Modernisms: Iranian, Turkish, and Indian Highlights from NYU’s Abby Grey Collection
Brooklyn Rail, November 2019

By Vivian Li

Museums have become increasingly more critical and self-reflective in their collection-based shows and installations, including dealing with parts of their collections that have until now been relegated to storage. Although the Grey Art Gallery’s exhibition Modernisms: Iranian, Turkish, and Indian Highlights from NYU’s Abby Grey Collection, is certainly not the first time its rare collection of postwar art has been on view in recent years, the modern art of these three countries is shown together for the first time to acknowledge the foresight of its major benefactor, as well as founder of the museum, Abby Weed Grey (1902-1983).

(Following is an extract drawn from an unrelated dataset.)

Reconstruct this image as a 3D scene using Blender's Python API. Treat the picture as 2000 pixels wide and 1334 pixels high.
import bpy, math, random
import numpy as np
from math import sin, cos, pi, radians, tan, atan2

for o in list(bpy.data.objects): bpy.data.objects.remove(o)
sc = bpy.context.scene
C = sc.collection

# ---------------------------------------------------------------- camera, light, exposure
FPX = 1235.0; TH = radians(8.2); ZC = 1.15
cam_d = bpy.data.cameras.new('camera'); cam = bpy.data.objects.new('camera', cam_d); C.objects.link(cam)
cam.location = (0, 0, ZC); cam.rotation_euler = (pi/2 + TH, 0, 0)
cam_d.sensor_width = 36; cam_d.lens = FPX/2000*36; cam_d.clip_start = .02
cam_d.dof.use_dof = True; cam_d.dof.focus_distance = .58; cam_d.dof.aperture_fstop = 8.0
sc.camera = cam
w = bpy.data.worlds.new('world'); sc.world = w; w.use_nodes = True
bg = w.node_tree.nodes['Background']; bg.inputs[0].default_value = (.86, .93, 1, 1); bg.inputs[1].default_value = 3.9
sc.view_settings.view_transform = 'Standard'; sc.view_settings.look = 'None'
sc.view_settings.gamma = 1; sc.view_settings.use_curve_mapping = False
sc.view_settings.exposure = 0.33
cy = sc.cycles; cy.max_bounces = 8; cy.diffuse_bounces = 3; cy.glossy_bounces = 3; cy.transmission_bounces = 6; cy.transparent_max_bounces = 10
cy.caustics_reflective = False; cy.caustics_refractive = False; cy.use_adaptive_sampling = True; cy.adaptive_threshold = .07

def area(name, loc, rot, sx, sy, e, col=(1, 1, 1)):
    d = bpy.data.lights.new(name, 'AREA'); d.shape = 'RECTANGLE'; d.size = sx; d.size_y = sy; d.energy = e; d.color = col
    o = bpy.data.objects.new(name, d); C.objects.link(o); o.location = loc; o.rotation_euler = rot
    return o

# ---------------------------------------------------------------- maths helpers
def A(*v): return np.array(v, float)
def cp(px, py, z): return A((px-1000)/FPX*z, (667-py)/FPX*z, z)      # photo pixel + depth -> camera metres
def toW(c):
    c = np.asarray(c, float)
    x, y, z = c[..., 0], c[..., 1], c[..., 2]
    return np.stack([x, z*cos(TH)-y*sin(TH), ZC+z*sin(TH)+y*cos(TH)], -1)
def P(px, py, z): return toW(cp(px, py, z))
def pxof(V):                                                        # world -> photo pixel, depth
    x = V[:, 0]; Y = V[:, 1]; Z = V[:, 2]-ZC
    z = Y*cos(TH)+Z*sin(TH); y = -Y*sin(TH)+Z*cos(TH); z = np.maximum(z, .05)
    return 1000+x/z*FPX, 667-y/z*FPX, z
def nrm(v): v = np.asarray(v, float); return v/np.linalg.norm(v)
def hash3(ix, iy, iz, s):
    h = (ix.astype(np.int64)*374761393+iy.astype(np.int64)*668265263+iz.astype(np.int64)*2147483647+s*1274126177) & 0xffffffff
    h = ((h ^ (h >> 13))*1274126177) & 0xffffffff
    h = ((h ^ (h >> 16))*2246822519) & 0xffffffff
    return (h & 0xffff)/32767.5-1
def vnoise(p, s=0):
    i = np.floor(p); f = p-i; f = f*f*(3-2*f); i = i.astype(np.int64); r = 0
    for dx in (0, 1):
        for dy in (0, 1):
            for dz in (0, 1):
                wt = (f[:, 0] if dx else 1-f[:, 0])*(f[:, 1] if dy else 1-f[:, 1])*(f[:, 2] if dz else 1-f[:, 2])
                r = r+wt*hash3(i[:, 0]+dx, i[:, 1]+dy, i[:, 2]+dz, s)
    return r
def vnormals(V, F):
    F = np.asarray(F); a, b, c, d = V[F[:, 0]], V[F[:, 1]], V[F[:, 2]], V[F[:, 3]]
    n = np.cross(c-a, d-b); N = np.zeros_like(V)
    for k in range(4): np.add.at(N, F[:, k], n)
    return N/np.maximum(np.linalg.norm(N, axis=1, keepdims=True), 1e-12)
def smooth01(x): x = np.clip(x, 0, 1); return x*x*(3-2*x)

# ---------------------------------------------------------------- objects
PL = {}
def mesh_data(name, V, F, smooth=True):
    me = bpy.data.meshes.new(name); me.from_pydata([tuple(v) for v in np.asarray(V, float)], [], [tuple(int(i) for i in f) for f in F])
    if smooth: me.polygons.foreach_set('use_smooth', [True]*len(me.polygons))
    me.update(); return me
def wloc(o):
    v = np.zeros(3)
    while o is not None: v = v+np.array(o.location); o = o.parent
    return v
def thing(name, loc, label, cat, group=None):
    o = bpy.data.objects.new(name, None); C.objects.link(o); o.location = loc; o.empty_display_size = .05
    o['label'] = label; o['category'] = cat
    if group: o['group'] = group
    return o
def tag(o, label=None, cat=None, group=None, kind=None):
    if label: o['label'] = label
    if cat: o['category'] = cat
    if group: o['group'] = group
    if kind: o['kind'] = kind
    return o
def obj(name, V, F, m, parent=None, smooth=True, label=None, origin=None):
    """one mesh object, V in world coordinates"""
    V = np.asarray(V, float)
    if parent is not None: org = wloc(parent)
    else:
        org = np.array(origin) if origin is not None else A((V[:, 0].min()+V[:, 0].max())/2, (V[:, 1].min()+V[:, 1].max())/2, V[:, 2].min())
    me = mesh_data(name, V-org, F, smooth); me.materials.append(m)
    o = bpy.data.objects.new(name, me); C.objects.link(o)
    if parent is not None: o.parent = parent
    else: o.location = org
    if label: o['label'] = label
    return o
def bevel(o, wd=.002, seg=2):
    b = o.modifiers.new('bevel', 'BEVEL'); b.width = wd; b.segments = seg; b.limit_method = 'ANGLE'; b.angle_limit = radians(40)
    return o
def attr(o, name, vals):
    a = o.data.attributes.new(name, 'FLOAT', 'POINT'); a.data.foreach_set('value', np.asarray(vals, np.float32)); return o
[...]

Modernisms focuses on the period of the 1960s and 1970s when Grey traveled and assembled her collection of approximately 700 works from the Middle East and Asia (114 of which are on view), after which she established the Grey Art Gallery at New York University. Grey amassed about 200 works during her eight trips to Iran, about one hundred works from her four trips to Turkey, and eighty works from her four trips to India. Many of the artists in the show, such as Marcos Grigorian, Parviz Tanavoli, Füreya Koral, and M.F. Husain, are now important figures in the modern art of Iran, Turkey, and India; thus, it offers a rare opportunity to see some of their early works in person.